** Begin Available data **

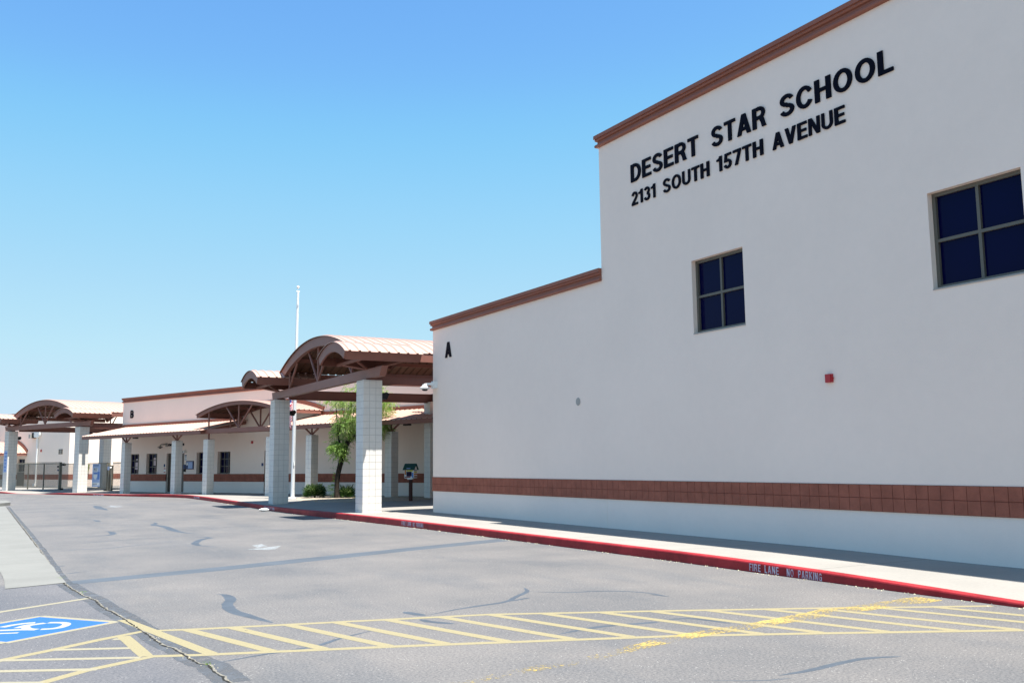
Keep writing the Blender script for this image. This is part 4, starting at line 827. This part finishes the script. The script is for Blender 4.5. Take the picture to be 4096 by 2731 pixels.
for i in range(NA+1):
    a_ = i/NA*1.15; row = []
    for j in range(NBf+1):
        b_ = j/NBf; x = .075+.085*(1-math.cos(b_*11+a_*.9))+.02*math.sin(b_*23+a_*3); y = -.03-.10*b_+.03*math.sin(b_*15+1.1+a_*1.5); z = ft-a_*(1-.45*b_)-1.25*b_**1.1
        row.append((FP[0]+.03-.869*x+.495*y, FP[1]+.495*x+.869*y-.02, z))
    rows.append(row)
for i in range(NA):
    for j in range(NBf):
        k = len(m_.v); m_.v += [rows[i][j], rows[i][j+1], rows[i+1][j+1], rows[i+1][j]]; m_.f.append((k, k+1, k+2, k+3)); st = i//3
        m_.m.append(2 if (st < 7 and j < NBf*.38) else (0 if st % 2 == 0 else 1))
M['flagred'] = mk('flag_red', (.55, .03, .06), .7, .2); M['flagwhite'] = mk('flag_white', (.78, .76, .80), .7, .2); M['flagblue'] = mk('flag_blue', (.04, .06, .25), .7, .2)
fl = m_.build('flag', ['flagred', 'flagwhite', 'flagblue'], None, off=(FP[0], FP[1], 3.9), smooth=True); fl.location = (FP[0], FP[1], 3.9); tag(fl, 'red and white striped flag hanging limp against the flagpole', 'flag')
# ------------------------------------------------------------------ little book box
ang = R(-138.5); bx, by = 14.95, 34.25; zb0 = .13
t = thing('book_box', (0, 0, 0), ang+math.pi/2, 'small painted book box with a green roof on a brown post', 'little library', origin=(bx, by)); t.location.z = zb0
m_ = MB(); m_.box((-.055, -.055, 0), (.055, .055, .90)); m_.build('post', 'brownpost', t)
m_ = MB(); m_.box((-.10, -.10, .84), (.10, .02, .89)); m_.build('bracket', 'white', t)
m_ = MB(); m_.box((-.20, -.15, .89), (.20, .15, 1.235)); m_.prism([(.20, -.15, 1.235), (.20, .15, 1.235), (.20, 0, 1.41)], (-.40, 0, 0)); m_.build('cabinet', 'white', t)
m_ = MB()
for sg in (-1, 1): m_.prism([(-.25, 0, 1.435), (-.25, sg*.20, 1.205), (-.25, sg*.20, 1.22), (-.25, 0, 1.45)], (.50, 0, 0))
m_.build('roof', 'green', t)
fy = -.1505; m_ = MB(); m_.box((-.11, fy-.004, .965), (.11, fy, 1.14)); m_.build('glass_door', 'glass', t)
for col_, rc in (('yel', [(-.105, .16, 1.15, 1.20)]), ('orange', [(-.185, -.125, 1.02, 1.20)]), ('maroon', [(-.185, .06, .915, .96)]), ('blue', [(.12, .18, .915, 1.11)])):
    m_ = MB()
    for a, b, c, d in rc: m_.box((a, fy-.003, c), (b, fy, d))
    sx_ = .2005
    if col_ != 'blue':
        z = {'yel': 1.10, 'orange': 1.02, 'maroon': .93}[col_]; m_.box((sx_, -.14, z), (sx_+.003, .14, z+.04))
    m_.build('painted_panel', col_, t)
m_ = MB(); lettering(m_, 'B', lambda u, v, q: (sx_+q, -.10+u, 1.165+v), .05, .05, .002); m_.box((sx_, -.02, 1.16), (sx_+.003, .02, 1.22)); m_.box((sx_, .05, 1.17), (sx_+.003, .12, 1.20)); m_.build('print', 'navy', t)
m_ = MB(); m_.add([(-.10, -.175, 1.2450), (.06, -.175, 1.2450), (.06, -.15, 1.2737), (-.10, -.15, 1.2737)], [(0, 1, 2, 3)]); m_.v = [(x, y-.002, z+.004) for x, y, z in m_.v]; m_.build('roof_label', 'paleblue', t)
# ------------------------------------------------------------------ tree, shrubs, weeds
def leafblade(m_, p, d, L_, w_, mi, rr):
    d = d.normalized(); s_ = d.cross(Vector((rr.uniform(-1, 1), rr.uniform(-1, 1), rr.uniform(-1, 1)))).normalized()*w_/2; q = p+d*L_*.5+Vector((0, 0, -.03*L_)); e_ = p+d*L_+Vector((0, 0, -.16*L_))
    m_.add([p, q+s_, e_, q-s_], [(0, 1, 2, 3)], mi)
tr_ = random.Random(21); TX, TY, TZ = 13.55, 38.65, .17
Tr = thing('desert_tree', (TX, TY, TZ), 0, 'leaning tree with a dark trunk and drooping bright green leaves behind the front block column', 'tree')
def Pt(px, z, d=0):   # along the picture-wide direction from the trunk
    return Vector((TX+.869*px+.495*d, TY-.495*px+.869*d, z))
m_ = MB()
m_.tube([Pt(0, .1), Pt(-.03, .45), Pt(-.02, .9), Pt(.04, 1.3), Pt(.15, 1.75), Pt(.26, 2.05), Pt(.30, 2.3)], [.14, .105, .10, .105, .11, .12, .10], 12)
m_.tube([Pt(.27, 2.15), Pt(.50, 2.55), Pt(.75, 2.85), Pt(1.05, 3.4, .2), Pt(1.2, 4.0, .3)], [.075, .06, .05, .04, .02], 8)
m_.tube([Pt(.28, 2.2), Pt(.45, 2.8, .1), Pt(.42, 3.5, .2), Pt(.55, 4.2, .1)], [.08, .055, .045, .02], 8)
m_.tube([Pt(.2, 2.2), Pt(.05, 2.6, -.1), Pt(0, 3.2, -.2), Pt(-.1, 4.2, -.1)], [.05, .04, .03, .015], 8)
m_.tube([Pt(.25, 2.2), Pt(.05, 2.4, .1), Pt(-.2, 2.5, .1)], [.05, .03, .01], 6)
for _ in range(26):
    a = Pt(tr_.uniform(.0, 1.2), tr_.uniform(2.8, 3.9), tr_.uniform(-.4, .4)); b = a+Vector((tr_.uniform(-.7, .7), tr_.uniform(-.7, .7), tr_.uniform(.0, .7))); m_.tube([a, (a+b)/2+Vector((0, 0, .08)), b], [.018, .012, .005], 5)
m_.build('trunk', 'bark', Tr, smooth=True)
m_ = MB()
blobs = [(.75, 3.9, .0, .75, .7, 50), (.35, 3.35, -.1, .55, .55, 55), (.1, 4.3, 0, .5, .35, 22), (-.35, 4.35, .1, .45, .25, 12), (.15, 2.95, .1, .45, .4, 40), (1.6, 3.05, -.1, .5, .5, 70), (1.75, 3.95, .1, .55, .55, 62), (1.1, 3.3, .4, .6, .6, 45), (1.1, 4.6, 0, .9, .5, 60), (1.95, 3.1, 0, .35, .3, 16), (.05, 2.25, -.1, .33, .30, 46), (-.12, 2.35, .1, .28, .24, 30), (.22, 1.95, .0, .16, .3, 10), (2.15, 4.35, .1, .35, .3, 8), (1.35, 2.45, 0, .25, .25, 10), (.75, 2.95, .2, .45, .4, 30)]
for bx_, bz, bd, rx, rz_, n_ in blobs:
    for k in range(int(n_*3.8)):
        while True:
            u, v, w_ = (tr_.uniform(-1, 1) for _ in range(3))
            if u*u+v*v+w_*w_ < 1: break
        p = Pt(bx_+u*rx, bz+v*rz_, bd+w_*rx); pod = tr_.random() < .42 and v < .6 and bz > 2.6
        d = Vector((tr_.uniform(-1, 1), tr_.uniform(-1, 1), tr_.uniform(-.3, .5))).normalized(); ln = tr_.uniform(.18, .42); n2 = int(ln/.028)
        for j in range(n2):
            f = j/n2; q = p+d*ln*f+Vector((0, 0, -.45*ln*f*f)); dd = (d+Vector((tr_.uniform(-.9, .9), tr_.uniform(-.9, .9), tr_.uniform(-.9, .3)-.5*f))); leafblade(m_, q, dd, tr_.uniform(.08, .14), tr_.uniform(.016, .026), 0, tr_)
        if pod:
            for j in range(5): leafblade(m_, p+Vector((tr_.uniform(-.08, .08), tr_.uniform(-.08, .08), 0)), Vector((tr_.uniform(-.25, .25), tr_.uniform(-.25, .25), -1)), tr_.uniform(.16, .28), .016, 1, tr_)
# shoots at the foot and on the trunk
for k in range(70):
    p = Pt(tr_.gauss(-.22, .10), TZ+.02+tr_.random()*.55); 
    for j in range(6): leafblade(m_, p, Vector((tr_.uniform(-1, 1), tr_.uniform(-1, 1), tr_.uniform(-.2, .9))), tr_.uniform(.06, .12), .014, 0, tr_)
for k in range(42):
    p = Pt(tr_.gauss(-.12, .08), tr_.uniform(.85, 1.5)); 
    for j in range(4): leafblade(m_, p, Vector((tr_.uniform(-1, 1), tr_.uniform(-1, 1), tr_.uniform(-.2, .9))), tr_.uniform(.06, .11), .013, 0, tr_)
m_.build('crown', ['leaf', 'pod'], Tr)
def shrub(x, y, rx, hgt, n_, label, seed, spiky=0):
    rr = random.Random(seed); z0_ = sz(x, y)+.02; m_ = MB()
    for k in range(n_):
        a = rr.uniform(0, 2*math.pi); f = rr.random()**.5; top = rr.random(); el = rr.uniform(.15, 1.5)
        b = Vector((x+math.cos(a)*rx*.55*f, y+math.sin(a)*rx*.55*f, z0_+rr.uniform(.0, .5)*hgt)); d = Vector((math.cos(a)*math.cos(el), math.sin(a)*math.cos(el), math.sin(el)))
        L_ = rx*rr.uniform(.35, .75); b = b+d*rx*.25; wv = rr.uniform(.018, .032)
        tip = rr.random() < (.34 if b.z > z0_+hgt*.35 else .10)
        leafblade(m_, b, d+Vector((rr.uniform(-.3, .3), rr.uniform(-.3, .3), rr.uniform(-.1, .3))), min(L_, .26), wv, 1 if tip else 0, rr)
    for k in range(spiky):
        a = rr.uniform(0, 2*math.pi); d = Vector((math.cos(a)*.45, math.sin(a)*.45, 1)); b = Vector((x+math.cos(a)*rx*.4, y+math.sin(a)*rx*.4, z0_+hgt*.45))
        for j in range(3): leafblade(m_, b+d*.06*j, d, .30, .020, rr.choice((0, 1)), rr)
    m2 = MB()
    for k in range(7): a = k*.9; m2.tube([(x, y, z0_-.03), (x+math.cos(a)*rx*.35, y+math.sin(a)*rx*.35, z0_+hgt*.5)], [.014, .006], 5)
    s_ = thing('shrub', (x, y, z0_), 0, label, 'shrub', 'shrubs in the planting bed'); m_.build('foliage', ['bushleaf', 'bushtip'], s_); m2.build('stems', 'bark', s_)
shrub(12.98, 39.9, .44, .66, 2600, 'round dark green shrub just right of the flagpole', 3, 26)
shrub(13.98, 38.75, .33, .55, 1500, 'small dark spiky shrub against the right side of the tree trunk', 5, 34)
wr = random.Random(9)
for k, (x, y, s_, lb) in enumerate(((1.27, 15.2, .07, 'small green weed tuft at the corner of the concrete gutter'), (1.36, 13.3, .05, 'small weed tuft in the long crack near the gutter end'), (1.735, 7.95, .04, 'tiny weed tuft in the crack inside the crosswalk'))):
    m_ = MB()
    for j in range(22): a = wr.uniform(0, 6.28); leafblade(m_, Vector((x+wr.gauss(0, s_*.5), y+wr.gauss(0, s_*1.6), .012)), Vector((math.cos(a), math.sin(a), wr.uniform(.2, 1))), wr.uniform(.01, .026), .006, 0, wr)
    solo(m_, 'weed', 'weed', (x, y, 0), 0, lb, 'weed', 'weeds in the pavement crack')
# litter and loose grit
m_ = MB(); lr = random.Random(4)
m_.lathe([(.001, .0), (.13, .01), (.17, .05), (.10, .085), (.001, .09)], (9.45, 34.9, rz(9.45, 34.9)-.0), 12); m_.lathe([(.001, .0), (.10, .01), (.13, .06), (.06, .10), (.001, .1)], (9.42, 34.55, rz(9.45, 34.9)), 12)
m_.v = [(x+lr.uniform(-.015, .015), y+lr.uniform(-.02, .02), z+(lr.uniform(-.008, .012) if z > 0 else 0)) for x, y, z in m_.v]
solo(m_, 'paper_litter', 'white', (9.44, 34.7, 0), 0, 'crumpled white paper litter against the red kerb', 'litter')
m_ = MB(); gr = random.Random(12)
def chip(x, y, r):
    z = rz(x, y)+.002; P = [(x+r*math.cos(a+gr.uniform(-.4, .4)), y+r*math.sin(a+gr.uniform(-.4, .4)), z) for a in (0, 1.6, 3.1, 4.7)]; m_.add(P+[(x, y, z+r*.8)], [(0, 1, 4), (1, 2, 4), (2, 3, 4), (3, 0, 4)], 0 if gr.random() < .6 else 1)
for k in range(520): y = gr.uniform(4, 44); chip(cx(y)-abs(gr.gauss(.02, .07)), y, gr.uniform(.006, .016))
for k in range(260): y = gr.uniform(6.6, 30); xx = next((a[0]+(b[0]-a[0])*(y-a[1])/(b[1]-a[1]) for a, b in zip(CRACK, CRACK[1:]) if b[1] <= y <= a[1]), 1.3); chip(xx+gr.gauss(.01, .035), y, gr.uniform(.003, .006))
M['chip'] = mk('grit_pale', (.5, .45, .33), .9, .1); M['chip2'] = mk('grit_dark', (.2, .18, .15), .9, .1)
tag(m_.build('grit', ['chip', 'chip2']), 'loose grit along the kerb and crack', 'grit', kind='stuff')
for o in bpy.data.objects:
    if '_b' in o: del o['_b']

** End Available data **

- [Written instruction] In the lines above, find each one with "picture" and list it.

- [Task response]
Keep writing the Blender script for this image. This is part 4, starting at line 827. This part finishes the script. The script is for Blender 4.5. Take the picture to be 4096 by 2731 pixels.
def Pt(px, z, d=0):   # along the picture-wide direction from the trunk